[BEGIN The data]
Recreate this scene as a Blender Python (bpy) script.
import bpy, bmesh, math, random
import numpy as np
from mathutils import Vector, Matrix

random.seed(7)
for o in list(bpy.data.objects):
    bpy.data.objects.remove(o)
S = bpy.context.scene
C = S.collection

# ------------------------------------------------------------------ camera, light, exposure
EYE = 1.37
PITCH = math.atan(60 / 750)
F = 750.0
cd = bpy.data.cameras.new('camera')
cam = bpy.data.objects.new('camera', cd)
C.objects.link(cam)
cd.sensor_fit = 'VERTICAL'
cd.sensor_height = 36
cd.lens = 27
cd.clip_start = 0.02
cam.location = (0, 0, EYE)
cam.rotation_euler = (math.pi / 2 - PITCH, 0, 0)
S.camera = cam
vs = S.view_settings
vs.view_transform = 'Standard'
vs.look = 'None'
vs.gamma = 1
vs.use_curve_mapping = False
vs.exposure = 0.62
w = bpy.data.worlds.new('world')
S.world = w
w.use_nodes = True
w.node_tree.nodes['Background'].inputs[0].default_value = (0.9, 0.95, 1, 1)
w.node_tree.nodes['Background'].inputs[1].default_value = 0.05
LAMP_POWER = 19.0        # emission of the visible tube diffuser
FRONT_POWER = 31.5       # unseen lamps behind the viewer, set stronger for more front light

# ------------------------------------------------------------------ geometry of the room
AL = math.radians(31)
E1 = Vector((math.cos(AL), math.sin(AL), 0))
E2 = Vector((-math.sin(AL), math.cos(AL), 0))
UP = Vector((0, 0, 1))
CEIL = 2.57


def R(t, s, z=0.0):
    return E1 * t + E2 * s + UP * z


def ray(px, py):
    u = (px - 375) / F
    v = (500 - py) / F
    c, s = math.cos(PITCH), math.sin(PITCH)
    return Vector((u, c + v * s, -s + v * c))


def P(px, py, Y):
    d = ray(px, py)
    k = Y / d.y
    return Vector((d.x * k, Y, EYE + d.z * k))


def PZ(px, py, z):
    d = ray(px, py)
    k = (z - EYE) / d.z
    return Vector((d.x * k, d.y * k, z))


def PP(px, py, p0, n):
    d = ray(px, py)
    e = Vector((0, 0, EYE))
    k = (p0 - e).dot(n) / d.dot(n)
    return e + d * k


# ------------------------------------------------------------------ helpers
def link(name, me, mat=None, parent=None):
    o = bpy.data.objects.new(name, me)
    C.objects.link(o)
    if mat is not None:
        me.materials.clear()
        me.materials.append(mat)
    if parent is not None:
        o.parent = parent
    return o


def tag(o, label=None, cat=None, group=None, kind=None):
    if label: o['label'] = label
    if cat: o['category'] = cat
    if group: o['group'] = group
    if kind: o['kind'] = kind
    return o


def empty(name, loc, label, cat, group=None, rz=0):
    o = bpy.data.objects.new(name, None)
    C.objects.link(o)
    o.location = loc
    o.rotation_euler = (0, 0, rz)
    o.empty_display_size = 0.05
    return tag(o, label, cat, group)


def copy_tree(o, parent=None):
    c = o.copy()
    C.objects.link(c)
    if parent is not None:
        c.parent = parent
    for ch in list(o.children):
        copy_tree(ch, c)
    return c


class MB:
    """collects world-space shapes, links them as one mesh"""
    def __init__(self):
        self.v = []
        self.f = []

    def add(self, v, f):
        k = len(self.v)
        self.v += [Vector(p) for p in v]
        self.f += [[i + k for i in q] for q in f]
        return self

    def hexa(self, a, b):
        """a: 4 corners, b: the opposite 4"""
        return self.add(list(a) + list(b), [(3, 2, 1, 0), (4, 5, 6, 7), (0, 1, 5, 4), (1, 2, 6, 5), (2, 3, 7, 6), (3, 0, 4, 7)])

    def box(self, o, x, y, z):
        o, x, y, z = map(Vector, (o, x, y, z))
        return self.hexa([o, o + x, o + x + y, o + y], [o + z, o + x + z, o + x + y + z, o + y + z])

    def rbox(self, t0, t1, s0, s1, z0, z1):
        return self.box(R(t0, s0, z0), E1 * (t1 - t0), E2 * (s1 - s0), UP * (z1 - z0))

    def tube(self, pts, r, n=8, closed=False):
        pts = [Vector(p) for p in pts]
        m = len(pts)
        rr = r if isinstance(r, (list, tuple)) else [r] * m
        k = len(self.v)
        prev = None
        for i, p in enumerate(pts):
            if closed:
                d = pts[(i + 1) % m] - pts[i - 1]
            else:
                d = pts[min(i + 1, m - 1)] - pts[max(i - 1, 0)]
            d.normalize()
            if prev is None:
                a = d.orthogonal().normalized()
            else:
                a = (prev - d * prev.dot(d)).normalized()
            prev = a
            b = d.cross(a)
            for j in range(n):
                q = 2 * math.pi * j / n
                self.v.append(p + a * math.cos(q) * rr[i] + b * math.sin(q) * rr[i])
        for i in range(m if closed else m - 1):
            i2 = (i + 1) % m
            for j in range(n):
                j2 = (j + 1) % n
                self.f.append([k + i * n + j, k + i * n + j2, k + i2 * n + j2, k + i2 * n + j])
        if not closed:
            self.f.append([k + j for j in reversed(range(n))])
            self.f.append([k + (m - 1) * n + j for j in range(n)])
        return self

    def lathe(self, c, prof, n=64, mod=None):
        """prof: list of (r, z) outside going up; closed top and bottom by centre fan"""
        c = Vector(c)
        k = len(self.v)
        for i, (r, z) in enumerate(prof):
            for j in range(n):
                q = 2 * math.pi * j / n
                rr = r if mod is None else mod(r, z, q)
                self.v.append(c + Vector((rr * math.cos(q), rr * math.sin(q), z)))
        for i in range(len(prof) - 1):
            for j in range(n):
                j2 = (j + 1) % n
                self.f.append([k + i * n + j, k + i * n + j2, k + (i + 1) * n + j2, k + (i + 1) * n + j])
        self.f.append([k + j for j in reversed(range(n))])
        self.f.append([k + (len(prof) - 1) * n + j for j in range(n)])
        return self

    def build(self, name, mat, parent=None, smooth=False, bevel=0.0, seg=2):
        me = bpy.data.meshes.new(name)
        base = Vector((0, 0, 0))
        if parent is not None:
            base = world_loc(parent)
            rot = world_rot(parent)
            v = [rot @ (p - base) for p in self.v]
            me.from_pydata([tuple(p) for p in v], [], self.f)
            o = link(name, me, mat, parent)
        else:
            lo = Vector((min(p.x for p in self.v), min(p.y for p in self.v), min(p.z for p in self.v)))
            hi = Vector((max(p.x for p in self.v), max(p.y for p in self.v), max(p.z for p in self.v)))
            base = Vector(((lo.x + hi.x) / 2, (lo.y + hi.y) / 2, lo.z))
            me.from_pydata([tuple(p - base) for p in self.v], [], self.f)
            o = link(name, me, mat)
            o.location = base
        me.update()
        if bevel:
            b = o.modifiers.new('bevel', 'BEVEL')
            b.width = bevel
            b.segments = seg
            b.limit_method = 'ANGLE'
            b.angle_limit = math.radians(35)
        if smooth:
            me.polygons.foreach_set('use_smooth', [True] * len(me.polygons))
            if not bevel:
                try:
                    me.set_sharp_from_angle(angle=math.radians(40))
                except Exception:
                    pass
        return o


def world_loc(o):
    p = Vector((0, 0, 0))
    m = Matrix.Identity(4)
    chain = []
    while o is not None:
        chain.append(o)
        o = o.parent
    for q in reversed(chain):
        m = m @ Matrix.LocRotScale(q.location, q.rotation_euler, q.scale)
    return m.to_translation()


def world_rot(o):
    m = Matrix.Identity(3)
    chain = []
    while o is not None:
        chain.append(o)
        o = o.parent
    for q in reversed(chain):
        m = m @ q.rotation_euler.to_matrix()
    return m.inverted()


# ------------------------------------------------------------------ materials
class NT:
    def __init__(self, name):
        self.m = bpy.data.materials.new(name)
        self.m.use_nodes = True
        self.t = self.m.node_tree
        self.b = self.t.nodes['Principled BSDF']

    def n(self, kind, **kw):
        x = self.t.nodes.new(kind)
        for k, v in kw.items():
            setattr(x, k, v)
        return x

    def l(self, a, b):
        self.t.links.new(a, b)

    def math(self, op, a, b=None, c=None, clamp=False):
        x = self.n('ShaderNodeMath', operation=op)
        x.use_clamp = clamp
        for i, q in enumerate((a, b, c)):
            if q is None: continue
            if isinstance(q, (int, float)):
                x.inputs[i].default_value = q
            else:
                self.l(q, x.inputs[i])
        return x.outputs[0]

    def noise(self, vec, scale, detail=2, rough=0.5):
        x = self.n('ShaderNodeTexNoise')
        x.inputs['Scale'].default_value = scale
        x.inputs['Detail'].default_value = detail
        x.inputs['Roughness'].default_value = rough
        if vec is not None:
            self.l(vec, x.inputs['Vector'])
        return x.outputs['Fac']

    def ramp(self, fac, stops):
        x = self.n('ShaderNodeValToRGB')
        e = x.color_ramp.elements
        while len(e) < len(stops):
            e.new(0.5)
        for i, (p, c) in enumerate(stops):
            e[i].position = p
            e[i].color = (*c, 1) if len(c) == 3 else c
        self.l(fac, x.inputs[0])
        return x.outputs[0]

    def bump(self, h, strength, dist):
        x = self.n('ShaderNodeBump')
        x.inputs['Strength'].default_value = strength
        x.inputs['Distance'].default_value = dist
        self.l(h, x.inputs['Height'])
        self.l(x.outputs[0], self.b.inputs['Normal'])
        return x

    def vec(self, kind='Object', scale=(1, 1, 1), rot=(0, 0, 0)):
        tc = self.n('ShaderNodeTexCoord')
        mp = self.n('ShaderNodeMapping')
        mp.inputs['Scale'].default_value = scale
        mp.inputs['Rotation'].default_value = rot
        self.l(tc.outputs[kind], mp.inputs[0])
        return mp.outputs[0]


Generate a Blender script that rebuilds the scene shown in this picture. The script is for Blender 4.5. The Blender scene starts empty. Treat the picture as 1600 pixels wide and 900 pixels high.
[END The data]
What is asked: Restate the first line and every line after it, word for word, stopping once the line with "C = S.collection" is done.

Reply:
Recreate this scene as a Blender Python (bpy) script.
import bpy, bmesh, math, random
import numpy as np
from mathutils import Vector, Matrix

random.seed(7)
for o in list(bpy.data.objects):
    bpy.data.objects.remove(o)
S = bpy.context.scene
C = S.collection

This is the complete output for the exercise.